Peace

Peace

Saturday 13 June 2015

Greatness in the small and surprising



Appreciating the small and surprising are themes from this week. We are reminded that God uses different criteria for greatness (1 Samuel 15). The world looks on appearances, but God has eyes that see more deeply. When Samuel goes looking for Saul’s successor, God enables him to see things in David that no one else can see. By calling David, God reveals David’s hidden talents that will lead to greatness. In the Gospel lesson Jesus reminds us of the same greatness, which rests in the tiniest of objects, a mustard seed. God sees the hidden potential in the mustard seed that is difficult for humans to fathom. The parable of Jesus compares the mustard seed to the kingdom of God, something that would be difficult for us to fathom without the help of a parable. Both David and the mustard seed flourish with a few key ingredients. They both are creations of God. They both receive nurture by human or natural care. Both also face trials. David faces an angry Saul and his own self-imposed disgrace. 

Imagine the natural calamities a mustard bush encounters over the years it takes to become full grown. Yet the Lord clearly marks their growth as a sign of the Spirit among the people, bringing to life the talents that God knew was always present, even if doubted by humans. Paul, addressing the young church in Corinth, reflects this same theme of surprise. He, too, knows the futility of focusing on outward appearance and proclaims, “We regard no one from a human point of view.” God sees us differently, as a “new creation”.  The Lord has plans for the small and surprising elements among us and within us.

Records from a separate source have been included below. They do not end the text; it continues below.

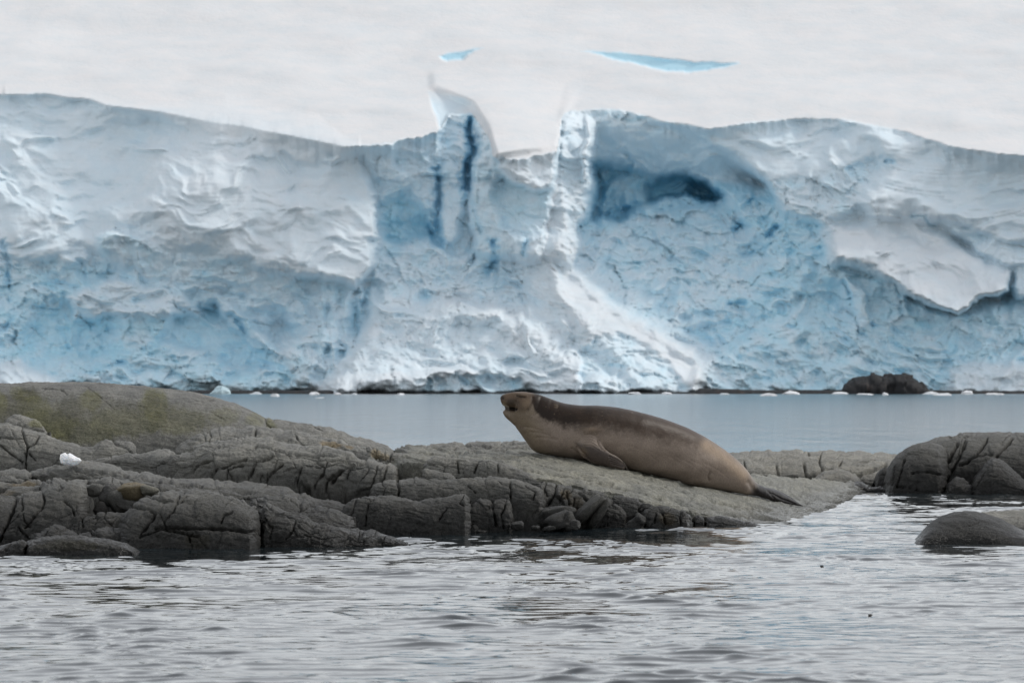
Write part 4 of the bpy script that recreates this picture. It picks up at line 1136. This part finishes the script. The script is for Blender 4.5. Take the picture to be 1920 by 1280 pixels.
def catmull(a, n):
    a = np.asarray(a, float)
    t = np.linspace(0, len(a) - 1, n)
    i = np.clip(t.astype(int), 0, len(a) - 2); f = (t - i)[:, None]
    p0, p1, p2, p3 = a[np.clip(i - 1, 0, None)], a[i], a[i + 1], a[np.clip(i + 2, None, len(a) - 1)]
    return 0.5 * (2 * p1 + (p2 - p0) * f + (2 * p0 - 5 * p1 + 4 * p2 - p3) * f ** 2 + (3 * p1 - p0 - 3 * p2 + p3) * f ** 3)

def loft(stations, n, nu=56, power=2.2, yoff=0.0):
    """stations: (top px, top py, bottom px, bottom py, half width m, depth offset m)"""
    S = catmull(stations, n)
    V = []
    ph = np.linspace(0, 2 * math.pi, nu, endpoint=False)
    cs, sn = np.cos(ph), np.sin(ph)
    cs = np.sign(cs) * np.abs(cs) ** (2 / power); sn = np.sign(sn) * np.abs(sn) ** (2 / power)
    for s in S:
        dd = seal_depth(0.5 * (s[0] + s[2])) + s[5] + yoff
        T = unproject(s[0], s[1], dd); B = unproject(s[2], s[3], dd)
        c = 0.5 * (T + B); h = 0.5 * (T - B)
        V.append(c[None] + cs[:, None] * h[None] + sn[:, None] * np.array([[0, max(s[4], 0.003), 0]]))
    V = np.stack(V, 0)
    verts = V.reshape(-1, 3)
    F = grid_faces(n, nu, True)
    c0, c1 = V[0].mean(0), V[-1].mean(0)
    verts = np.concatenate([verts, c0[None], c1[None]], 0)
    k0, k1 = n * nu, n * nu + 1
    tri = [[(j + 1) % nu, j, k0] for j in range(nu)] + [[(n - 1) * nu + j, (n - 1) * nu + (j + 1) % nu, k1] for j in range(nu)]
    return verts, F, tri

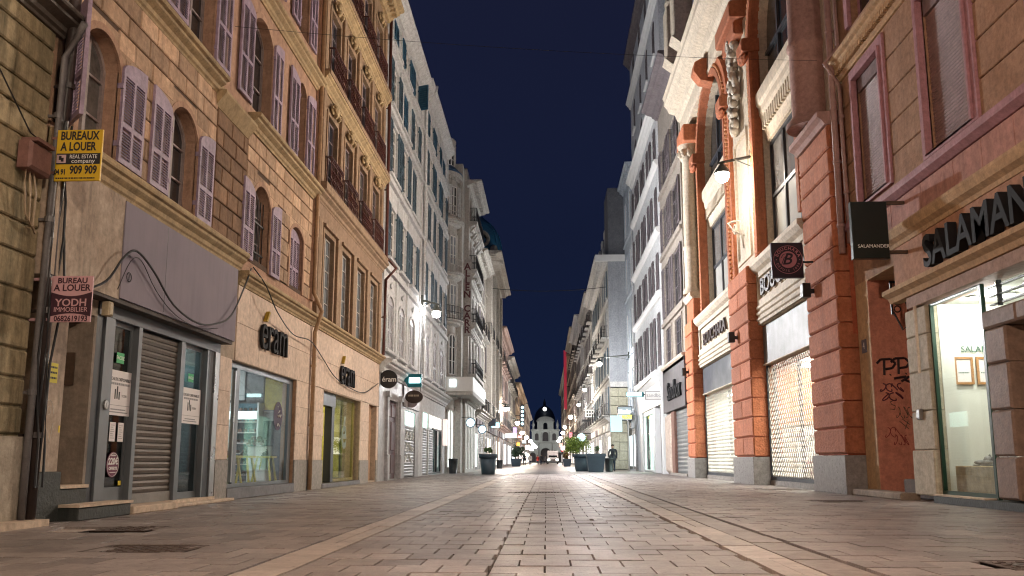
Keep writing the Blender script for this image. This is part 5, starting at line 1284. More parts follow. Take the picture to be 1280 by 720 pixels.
downpipe('pink drainpipe left of the tan building, nearer the orange pillars', Q, [(18.0, 13, .24), (18.0, 5, .24)], .07, PINKPIPE, [(18.0, 7, .24), (18.0, 10, .24), (18.0, 5.6, .24)])
downpipe('thinner pink drainpipe running beside the mauve framed window', Q, [(17.93, 13, .1), (17.93, 9.6, .1), (17.9, 9.2, .4), (17.93, 8.7, .1), (17.93, 5.2, .1)], .05, PINKPIPE, [(17.93, 6.3, .1), (17.93, 8, .1)])

# ---- R1: terracotta department store
B = RF(6.42)
c1 = building('terracotta_store', 'terracotta department store with rusticated pillars and big arched windows', B, 20)
GRP = M('speckled_granite_plinth', (.30, .28, .27), (.2, .185, .18), rough=.3, scale=12, bump=.1)
PIL = [(18.12, 20.2, 7.9, .3), (25.1, 27.7, 6.35, .52), (34.9, 36.6, 6.35, .52)]
for a, c, zt, pd_ in PIL:
    MB(B).bbox(a - .04, c + .04, 0, .79, -.3, pd_ + .04, .01).build('plinth', GRP, c1)
    n = round((zt - .8) / .56); h = (zt - .8) / n
    for k in range(n):
        z0, z1 = .8 + k * h, .8 + (k + 1) * h
        nsp = 2 if (k % 2 == 0 and a > 20) else 1
        for j in range(nsp):
            ua, ub = a + (c - a) * j / nsp, a + (c - a) * (j + 1) / nsp
            piece('rusticated_block', B, c1, TERRA, ua + (.002 if j else 0), ub - (.002 if j < nsp - 1 else 0), z0 + .03, z1, -.3, pd_, .035)
        if k: MB(B).box(a + .05, c - .05, z0, z0 + .03, -.3, .455).build('block_joint', TERRA_D, c1) if False else None
    MB(B).box(a + .06, c - .06, .8, zt - .02, -.3, pd_ - .065).build('pillar_core', TERRA_D, c1)
# upper wall with the two great openings
OA = (20.5, 24.55, 6.62, 12.7, 2.3); OB = (28.6, 33.6, 6.5, 12.4, 2.5)
wallp(B, c1, 18.1, 38.4, 6.35, 17, [arch(*OA, n=20), arch(*OB, n=20)], IVORY, depth=.5)
wallp(B, c1, 18.1, 38.4, 3.3, 6.35, [arch(20.22, 25.08, 3.31, 6.3, 0), arch(27.72, 34.88, 3.31, 6.3, 0)], TERRA_D, depth=.3)
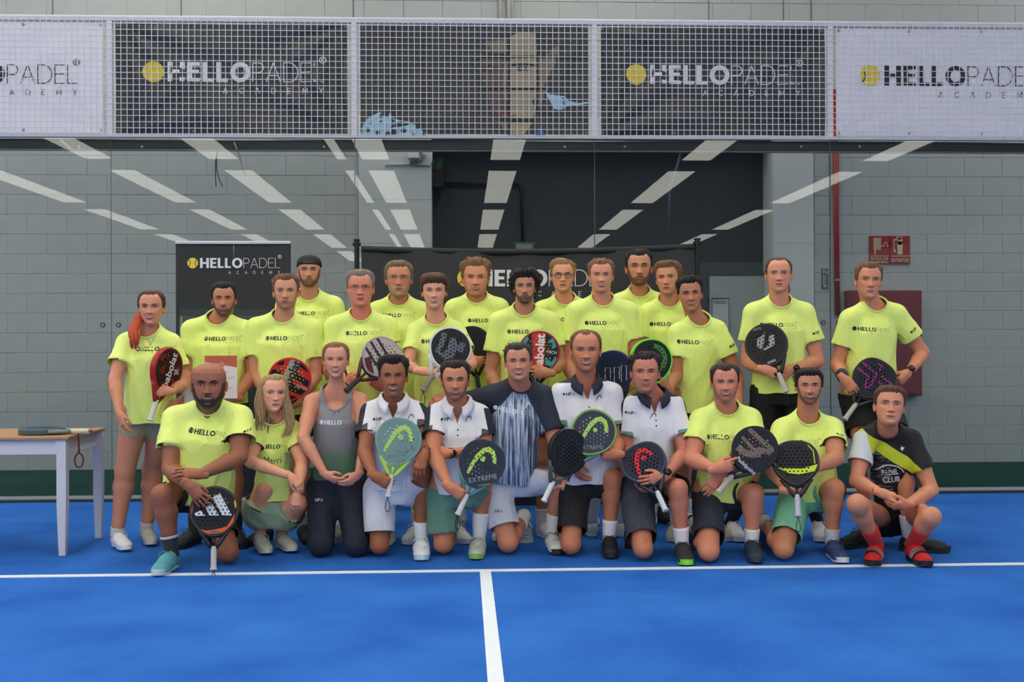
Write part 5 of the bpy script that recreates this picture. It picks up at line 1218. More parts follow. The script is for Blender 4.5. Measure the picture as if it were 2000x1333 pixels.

We, who have received the good news of God’s love bought to us by Jesus, no longer place our security in the powers of this world. Sure, I still will wear my seatbelt and look both ways before I cross the street, but I am no longer under the illusion that any power of this age is my protection or my home. I will continue to be hit with anxiety because, I attempt to keep myself and family safe, but I crash into the reality that I am not in control. I cannot keep myself safe. I cannot keep my family safe. I cannot control world politics. Paul’s words to the Corinthians remind me how this is good news, and not reason for anxiety. My attempts at control end only in anxiety and frustration— it is like trying to keep sand from falling through your fingers. Trusting in God’s control, on the other hand, allows me to leave my home.

So is the kingdom of God— the inward kingdom is like seed which a person casts into the ground— this a preacher of the Gospel casts into the heart. And the person sleeps and rises night and day— That is, they have it continually in their thoughts. Meantime it springs and grows up we know not how— Even the person that sowed it cannot explain how it grows. For as the earth by a curious kind of mechanism, which the greatest philosophers cannot comprehend, does as it were spontaneously bring forth first the blade, then the ear, then the full corn in the ear: so the soul, in an inexplicable manner, brings forth, first weak graces, then stronger, then full holiness: and all this of itself, like a machine, whose spring of motion is within itself. Yet observe the amazing exactness of the comparison. The earth brings forth no corn (as the soul no holiness) without both the care and toil of humanity, and the benign influence of heaven.